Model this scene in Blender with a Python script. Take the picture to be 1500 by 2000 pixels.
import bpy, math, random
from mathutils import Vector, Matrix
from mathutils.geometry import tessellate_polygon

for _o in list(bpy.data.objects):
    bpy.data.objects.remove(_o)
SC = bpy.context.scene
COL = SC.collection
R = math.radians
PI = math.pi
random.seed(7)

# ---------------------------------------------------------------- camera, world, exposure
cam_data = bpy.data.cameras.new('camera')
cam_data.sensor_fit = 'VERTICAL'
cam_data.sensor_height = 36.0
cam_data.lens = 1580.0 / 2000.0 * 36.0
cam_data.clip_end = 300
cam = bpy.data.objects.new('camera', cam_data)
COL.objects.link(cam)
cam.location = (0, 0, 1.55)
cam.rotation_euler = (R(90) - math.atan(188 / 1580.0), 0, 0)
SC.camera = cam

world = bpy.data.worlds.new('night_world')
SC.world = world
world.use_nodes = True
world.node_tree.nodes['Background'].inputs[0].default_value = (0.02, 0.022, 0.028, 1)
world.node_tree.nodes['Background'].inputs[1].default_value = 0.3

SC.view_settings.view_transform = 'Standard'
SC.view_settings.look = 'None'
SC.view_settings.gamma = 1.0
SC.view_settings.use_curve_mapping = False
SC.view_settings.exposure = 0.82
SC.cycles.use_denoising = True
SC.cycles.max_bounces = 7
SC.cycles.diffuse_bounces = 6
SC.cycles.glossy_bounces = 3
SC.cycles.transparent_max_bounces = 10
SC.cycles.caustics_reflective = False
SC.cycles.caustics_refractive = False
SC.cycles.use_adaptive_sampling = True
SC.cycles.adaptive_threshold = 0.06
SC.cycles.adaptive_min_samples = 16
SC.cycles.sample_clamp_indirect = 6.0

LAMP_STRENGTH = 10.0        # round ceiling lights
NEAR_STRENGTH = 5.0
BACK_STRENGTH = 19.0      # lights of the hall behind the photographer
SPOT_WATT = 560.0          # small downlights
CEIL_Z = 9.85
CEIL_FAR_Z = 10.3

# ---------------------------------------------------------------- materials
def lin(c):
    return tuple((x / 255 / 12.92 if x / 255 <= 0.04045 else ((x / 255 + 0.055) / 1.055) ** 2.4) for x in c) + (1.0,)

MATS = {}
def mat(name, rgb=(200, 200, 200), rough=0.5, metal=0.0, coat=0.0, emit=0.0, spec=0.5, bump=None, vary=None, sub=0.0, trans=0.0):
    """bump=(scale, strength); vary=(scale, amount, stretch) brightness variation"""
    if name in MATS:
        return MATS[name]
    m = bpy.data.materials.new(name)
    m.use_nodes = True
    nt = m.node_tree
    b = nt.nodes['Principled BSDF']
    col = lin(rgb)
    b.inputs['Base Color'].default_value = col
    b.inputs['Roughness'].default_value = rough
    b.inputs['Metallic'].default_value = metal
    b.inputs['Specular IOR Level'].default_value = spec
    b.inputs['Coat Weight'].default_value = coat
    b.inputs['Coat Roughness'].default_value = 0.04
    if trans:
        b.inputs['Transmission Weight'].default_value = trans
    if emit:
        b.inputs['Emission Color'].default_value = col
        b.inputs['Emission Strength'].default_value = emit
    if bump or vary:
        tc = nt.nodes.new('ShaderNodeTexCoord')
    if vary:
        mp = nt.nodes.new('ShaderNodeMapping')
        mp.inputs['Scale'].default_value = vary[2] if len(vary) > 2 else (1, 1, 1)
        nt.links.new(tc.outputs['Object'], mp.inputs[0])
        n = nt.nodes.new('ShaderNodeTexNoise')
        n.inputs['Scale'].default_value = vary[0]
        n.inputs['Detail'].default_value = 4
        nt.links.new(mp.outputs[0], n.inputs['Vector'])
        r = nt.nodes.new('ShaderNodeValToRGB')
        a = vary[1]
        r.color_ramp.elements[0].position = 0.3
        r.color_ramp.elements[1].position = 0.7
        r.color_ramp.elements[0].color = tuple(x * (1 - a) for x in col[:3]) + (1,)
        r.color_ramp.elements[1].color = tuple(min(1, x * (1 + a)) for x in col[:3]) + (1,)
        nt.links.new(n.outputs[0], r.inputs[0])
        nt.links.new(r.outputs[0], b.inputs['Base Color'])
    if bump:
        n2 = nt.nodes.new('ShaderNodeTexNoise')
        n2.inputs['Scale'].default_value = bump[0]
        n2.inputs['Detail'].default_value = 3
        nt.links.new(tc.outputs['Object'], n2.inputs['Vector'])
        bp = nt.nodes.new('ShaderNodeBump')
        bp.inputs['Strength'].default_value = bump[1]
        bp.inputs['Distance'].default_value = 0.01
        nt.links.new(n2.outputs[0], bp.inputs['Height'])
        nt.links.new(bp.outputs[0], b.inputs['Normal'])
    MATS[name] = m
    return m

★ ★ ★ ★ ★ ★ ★

REQUIREMENT: Copy the material above back out, exactly as written.

OUTPUT:
Model this scene in Blender with a Python script. Take the picture to be 1500 by 2000 pixels.
import bpy, math, random
from mathutils import Vector, Matrix
from mathutils.geometry import tessellate_polygon

for _o in list(bpy.data.objects):
    bpy.data.objects.remove(_o)
SC = bpy.context.scene
COL = SC.collection
R = math.radians
PI = math.pi
random.seed(7)

# ---------------------------------------------------------------- camera, world, exposure
cam_data = bpy.data.cameras.new('camera')
cam_data.sensor_fit = 'VERTICAL'
cam_data.sensor_height = 36.0
cam_data.lens = 1580.0 / 2000.0 * 36.0
cam_data.clip_end = 300
cam = bpy.data.objects.new('camera', cam_data)
COL.objects.link(cam)
cam.location = (0, 0, 1.55)
cam.rotation_euler = (R(90) - math.atan(188 / 1580.0), 0, 0)
SC.camera = cam

world = bpy.data.worlds.new('night_world')
SC.world = world
world.use_nodes = True
world.node_tree.nodes['Background'].inputs[0].default_value = (0.02, 0.022, 0.028, 1)
world.node_tree.nodes['Background'].inputs[1].default_value = 0.3

SC.view_settings.view_transform = 'Standard'
SC.view_settings.look = 'None'
SC.view_settings.gamma = 1.0
SC.view_settings.use_curve_mapping = False
SC.view_settings.exposure = 0.82
SC.cycles.use_denoising = True
SC.cycles.max_bounces = 7
SC.cycles.diffuse_bounces = 6
SC.cycles.glossy_bounces = 3
SC.cycles.transparent_max_bounces = 10
SC.cycles.caustics_reflective = False
SC.cycles.caustics_refractive = False
SC.cycles.use_adaptive_sampling = True
SC.cycles.adaptive_threshold = 0.06
SC.cycles.adaptive_min_samples = 16
SC.cycles.sample_clamp_indirect = 6.0

LAMP_STRENGTH = 10.0        # round ceiling lights
NEAR_STRENGTH = 5.0
BACK_STRENGTH = 19.0      # lights of the hall behind the photographer
SPOT_WATT = 560.0          # small downlights
CEIL_Z = 9.85
CEIL_FAR_Z = 10.3

# ---------------------------------------------------------------- materials
def lin(c):
    return tuple((x / 255 / 12.92 if x / 255 <= 0.04045 else ((x / 255 + 0.055) / 1.055) ** 2.4) for x in c) + (1.0,)

MATS = {}
def mat(name, rgb=(200, 200, 200), rough=0.5, metal=0.0, coat=0.0, emit=0.0, spec=0.5, bump=None, vary=None, sub=0.0, trans=0.0):
    """bump=(scale, strength); vary=(scale, amount, stretch) brightness variation"""
    if name in MATS:
        return MATS[name]
    m = bpy.data.materials.new(name)
    m.use_nodes = True
    nt = m.node_tree
    b = nt.nodes['Principled BSDF']
    col = lin(rgb)
    b.inputs['Base Color'].default_value = col
    b.inputs['Roughness'].default_value = rough
    b.inputs['Metallic'].default_value = metal
    b.inputs['Specular IOR Level'].default_value = spec
    b.inputs['Coat Weight'].default_value = coat
    b.inputs['Coat Roughness'].default_value = 0.04
    if trans:
        b.inputs['Transmission Weight'].default_value = trans
    if emit:
        b.inputs['Emission Color'].default_value = col
        b.inputs['Emission Strength'].default_value = emit
    if bump or vary:
        tc = nt.nodes.new('ShaderNodeTexCoord')
    if vary:
        mp = nt.nodes.new('ShaderNodeMapping')
        mp.inputs['Scale'].default_value = vary[2] if len(vary) > 2 else (1, 1, 1)
        nt.links.new(tc.outputs['Object'], mp.inputs[0])
        n = nt.nodes.new('ShaderNodeTexNoise')
        n.inputs['Scale'].default_value = vary[0]
        n.inputs['Detail'].default_value = 4
        nt.links.new(mp.outputs[0], n.inputs['Vector'])
        r = nt.nodes.new('ShaderNodeValToRGB')
        a = vary[1]
        r.color_ramp.elements[0].position = 0.3
        r.color_ramp.elements[1].position = 0.7
        r.color_ramp.elements[0].color = tuple(x * (1 - a) for x in col[:3]) + (1,)
        r.color_ramp.elements[1].color = tuple(min(1, x * (1 + a)) for x in col[:3]) + (1,)
        nt.links.new(n.outputs[0], r.inputs[0])
        nt.links.new(r.outputs[0], b.inputs['Base Color'])
    if bump:
        n2 = nt.nodes.new('ShaderNodeTexNoise')
        n2.inputs['Scale'].default_value = bump[0]
        n2.inputs['Detail'].default_value = 3
        nt.links.new(tc.outputs['Object'], n2.inputs['Vector'])
        bp = nt.nodes.new('ShaderNodeBump')
        bp.inputs['Strength'].default_value = bump[1]
        bp.inputs['Distance'].default_value = 0.01
        nt.links.new(n2.outputs[0], bp.inputs['Height'])
        nt.links.new(bp.outputs[0], b.inputs['Normal'])
    MATS[name] = m
    return m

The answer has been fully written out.